- _Information provided_
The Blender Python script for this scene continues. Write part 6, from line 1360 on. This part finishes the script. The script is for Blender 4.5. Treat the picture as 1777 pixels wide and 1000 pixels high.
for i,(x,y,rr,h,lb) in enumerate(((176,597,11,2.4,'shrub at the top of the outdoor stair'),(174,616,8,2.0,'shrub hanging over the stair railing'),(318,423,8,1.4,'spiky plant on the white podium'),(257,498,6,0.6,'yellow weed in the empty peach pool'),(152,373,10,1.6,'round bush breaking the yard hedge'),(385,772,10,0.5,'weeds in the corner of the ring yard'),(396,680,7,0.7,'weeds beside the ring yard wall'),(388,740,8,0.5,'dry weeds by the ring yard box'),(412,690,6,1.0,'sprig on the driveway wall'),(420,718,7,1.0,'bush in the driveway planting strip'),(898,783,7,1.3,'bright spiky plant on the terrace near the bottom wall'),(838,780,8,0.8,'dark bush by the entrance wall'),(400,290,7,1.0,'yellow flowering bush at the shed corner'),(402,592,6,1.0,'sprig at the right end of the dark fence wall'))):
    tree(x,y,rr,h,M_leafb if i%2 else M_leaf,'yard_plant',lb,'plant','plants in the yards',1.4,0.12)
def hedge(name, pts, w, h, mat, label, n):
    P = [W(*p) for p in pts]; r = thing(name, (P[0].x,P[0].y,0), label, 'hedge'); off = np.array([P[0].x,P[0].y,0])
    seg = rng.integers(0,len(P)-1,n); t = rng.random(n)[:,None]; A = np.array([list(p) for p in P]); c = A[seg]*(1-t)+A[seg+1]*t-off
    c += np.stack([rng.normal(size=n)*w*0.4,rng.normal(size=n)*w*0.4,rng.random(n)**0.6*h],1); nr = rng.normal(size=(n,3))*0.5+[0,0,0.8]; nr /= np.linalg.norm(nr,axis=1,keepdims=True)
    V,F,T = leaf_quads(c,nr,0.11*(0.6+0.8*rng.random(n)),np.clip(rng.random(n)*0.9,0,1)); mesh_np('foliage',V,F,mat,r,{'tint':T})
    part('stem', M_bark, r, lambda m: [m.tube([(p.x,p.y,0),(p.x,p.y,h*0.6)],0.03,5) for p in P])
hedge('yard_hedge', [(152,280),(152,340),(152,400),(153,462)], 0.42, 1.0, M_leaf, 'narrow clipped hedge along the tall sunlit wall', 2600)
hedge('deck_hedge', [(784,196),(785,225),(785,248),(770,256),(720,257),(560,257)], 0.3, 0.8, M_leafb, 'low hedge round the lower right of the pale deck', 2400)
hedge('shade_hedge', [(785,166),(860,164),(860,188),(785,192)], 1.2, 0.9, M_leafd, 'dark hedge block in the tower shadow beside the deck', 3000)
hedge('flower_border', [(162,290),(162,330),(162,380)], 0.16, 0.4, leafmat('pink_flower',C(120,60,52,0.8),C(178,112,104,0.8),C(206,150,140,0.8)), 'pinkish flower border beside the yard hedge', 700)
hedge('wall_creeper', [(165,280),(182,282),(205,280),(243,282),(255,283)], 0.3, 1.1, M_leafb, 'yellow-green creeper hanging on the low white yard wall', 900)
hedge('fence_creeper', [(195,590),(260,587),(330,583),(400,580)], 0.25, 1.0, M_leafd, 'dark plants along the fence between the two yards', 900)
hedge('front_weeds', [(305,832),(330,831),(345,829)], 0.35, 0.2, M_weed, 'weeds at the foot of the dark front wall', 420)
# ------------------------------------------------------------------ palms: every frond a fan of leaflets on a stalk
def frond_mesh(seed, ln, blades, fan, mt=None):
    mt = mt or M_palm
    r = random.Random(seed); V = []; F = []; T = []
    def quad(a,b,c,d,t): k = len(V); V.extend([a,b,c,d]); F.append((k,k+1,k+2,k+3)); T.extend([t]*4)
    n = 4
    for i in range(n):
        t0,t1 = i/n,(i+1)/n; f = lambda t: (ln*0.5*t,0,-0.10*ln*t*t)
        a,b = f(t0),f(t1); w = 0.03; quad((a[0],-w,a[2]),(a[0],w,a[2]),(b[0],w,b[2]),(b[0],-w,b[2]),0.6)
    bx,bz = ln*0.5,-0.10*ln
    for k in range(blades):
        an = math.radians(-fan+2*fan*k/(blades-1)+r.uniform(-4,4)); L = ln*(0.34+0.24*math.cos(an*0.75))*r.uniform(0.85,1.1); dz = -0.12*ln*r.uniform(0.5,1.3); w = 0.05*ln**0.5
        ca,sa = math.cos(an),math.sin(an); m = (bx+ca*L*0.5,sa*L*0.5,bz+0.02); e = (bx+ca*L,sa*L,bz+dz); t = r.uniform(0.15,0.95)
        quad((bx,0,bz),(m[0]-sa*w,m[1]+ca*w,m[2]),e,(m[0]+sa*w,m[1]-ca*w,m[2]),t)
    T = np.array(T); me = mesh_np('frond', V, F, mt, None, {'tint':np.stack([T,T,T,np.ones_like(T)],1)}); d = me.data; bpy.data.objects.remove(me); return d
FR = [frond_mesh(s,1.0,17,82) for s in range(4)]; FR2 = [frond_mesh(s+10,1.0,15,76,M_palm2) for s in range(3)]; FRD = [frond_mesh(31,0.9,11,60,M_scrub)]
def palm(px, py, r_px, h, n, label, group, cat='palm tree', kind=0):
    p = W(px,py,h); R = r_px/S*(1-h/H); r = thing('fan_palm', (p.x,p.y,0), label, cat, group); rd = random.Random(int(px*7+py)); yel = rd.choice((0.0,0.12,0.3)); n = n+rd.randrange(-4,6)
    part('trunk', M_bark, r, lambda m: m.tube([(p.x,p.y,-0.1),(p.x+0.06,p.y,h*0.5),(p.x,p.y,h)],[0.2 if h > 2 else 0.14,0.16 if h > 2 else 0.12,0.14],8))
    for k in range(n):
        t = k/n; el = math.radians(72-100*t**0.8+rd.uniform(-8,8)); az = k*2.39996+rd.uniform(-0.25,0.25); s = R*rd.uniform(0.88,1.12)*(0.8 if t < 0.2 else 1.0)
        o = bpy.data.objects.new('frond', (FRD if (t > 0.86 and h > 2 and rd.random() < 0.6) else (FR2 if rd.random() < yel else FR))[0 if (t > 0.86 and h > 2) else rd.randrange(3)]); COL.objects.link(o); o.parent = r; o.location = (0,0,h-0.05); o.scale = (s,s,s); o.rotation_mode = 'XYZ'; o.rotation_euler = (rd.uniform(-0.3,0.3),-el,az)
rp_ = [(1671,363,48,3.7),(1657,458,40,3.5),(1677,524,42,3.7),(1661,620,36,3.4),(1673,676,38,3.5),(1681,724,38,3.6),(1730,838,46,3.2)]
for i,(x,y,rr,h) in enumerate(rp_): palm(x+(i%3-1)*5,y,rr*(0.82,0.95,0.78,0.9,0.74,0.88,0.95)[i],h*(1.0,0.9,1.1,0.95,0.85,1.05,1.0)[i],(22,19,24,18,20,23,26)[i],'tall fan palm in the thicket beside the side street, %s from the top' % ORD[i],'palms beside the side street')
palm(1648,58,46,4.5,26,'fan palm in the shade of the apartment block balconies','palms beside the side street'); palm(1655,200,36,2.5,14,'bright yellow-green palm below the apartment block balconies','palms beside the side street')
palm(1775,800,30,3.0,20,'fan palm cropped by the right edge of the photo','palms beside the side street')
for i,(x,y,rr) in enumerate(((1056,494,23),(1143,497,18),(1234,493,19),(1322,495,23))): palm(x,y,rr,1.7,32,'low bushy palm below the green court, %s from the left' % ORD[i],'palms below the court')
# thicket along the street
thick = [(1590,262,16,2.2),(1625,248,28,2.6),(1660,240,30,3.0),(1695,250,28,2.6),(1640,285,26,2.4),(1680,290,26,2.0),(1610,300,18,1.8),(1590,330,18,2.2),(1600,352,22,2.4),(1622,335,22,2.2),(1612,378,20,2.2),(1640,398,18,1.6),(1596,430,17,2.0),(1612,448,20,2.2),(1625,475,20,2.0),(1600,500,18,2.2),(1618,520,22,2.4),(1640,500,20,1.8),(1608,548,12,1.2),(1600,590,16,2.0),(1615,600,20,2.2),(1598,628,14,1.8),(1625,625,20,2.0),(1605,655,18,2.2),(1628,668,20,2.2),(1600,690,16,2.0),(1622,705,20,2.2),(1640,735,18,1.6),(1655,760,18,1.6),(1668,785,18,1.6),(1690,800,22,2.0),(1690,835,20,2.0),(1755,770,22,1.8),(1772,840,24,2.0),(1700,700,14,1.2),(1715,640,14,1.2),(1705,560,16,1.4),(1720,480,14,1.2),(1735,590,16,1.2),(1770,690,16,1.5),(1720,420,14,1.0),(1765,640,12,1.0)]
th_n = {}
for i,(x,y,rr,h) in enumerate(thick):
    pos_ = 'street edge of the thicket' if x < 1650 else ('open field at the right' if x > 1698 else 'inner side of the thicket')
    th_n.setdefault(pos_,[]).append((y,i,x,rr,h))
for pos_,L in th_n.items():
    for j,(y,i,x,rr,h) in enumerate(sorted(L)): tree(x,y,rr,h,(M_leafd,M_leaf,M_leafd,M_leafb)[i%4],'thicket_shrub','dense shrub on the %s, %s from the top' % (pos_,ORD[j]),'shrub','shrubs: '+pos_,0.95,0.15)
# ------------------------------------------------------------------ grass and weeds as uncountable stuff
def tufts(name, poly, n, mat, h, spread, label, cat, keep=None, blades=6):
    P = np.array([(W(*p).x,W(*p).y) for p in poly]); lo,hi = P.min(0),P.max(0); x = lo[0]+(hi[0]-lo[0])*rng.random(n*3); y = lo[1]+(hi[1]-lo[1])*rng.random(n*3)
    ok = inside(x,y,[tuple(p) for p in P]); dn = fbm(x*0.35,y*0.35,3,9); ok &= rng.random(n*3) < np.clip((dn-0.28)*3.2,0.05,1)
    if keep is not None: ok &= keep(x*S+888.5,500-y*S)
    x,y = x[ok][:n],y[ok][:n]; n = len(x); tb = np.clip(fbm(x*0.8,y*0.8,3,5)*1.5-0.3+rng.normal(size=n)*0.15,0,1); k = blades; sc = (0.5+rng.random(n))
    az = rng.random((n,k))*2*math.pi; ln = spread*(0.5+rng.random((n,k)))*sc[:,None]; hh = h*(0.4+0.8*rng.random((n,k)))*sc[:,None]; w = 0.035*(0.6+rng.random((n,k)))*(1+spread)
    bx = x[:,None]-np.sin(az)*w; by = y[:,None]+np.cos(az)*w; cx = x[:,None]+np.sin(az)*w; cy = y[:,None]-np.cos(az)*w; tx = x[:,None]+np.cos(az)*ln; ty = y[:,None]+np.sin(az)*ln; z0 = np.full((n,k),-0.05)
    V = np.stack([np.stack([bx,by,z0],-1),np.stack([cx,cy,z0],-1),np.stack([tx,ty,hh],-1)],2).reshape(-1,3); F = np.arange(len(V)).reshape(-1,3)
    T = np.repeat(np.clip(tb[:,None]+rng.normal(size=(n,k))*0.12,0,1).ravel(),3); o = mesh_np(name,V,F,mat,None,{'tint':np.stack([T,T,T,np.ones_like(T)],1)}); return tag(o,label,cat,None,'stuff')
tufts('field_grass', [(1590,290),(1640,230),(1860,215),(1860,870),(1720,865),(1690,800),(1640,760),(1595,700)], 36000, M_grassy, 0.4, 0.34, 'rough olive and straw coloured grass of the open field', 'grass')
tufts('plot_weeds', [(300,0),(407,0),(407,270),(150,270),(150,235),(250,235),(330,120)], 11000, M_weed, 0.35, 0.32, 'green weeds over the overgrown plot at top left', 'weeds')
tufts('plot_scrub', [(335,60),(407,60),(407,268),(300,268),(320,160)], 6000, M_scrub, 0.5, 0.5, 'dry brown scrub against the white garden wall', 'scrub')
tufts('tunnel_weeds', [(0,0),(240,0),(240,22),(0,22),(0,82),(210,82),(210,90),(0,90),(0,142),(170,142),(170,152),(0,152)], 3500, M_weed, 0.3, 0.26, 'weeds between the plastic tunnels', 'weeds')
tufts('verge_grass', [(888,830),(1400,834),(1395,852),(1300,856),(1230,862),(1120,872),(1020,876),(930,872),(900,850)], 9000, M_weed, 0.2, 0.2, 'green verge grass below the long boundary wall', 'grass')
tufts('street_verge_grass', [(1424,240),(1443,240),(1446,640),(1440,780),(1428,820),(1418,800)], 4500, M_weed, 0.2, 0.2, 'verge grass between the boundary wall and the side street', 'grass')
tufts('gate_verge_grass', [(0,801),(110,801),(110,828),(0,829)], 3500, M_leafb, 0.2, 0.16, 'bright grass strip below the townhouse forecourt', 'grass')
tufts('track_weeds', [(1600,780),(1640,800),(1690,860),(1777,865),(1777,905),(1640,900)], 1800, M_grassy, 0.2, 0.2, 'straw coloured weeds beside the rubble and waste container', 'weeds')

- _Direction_
Your task is to pick out every line with the string "deck" and copy it.

- _Result of the exercise_
hedge('deck_hedge', [(784,196),(785,225),(785,248),(770,256),(720,257),(560,257)], 0.3, 0.8, M_leafb, 'low hedge round the lower right of the pale deck', 2400)
hedge('shade_hedge', [(785,166),(860,164),(860,188),(785,192)], 1.2, 0.9, M_leafd, 'dark hedge block in the tower shadow beside the deck', 3000)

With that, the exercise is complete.